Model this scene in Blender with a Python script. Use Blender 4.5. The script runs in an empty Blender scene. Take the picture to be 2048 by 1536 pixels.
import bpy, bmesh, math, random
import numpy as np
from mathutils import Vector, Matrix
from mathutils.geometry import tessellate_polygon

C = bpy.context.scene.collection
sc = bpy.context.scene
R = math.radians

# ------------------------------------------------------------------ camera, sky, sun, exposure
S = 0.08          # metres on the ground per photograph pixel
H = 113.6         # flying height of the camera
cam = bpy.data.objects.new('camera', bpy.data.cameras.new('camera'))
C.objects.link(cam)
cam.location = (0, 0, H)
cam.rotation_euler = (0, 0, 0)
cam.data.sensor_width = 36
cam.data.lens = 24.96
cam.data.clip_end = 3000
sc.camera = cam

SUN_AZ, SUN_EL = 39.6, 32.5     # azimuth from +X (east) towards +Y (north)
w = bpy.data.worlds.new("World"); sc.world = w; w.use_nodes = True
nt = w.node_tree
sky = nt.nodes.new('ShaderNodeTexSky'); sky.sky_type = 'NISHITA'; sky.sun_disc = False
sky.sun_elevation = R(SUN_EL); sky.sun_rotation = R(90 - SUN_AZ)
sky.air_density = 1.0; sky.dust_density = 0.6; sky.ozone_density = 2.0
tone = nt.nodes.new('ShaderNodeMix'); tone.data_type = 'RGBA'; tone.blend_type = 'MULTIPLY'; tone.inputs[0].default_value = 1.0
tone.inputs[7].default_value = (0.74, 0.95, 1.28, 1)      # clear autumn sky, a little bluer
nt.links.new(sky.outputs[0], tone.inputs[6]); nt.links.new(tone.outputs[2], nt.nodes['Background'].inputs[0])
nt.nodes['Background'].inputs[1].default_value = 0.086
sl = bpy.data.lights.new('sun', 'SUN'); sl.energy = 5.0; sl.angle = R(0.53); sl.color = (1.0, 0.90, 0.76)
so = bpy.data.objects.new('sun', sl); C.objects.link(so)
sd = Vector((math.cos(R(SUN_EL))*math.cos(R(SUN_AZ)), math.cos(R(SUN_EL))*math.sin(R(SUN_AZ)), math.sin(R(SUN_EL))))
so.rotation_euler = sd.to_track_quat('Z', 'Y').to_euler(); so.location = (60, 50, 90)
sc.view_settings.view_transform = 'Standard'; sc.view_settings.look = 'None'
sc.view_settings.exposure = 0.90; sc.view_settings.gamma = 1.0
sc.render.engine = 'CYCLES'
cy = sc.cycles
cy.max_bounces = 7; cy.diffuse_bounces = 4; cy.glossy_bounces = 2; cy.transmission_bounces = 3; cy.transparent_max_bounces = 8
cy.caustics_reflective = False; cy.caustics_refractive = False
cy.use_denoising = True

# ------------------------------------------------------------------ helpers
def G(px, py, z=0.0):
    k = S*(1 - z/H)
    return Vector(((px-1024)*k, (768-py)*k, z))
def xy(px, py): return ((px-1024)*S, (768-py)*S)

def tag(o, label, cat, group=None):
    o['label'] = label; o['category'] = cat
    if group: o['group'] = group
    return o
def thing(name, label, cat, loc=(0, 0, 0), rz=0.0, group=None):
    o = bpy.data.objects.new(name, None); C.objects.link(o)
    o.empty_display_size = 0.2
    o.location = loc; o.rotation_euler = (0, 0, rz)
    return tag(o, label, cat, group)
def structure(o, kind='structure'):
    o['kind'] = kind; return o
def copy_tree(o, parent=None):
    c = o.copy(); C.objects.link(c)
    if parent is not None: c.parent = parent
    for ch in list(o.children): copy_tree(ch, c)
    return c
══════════
◆ The exercise
Return only the lines spanning from the first line of the material through the line with "R = math.radians", copied exactly, both ends kept.

◆ Written response
Model this scene in Blender with a Python script. Use Blender 4.5. The script runs in an empty Blender scene. Take the picture to be 2048 by 1536 pixels.
import bpy, bmesh, math, random
import numpy as np
from mathutils import Vector, Matrix
from mathutils.geometry import tessellate_polygon

C = bpy.context.scene.collection
sc = bpy.context.scene
R = math.radians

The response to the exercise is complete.